Uma noite, para a inquietação do escriba, ela demorou a aparecer. Foi logo pensando tragédias, temendo que tivesse caído nas garras de “uma dessas gatas lascivas” que se divertem despedaçando suas presas aos poucos. Até que a barata apareceu, em cima do livro de sempre e, “como que pedindo que a seguisse”, caminhou até o banheiro. Perto de um canto onde se guardava a vassoura, ficou parada com um ar de “olhe para isso”. A área estava coberta de um pó amarelo, um veneno que a cozinheira achou por bem espalhar sem consultar o patrão. “Eu precisava fazer qualquer coisa para minha barata saber que não era eu, que não fora eu, que não seria eu, nunca”, pensou o cronista desesperado, mas era tarde. A pobre criatura tinha passeado pelo pó e, já mal das pernas, morreu de barriga para cima. O jeito foi endurecer o coração e dedetizar a casa – antes de afeiçoar-se a mais uma barata leitora, o melhor era se livrar de todas.

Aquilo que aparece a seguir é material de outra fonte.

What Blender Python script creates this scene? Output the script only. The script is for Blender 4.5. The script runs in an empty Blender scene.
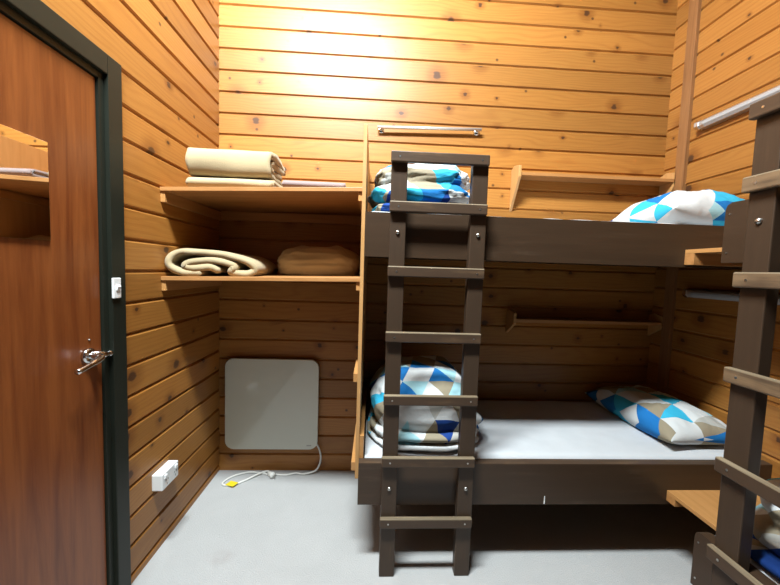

Carlos Drummond de Andrade também registrou uma história de barata. Ou melhor, de duas. E As baratas não eram suas, mas de Oswaldo Goeldi, mestre da gravura brasileira. Filho de pai suíço e mãe brasileira, Oswaldo viveu boa parte da juventude em Berna. Uma vez, amigos cariocas mandaram para os Goeldi um brasileiríssimo pacote de feijão preto, “recebido com alvoroço na casa suíça”. Todos os sete filhos se reuniram para abrir o presente. “E eis que das profundezas” dos grãos emergiu atarantada uma pequenina barata. “Uma baratinha do Brasil!”, gritavam as crianças, celebrando a desprevenida viajante.
Muitos anos depois, vivendo no Rio de Janeiro, o sexagenário Oswaldo andava “doente, proibido de fumar e de beber”. Em “estado de verdadeira ascese artística”, varava as madrugadas em seu ateliê experimentando técnicas de xilogravura, solitário. Sua única companhia era uma barata com uma perninha de menos, que toda noite zanzava pelas madeiras em busca de comida, quem sabe um resto de cola, uma sobra de tinta. A odisseia noturna daquele mísero ser distraía o artista e acabava lhe aliviando um pouco a “tensão espiritual”. Entre duas baratas, passou “toda uma vida de apaixonada criação”. Até de barata, quem diria, a arte tira inspiração.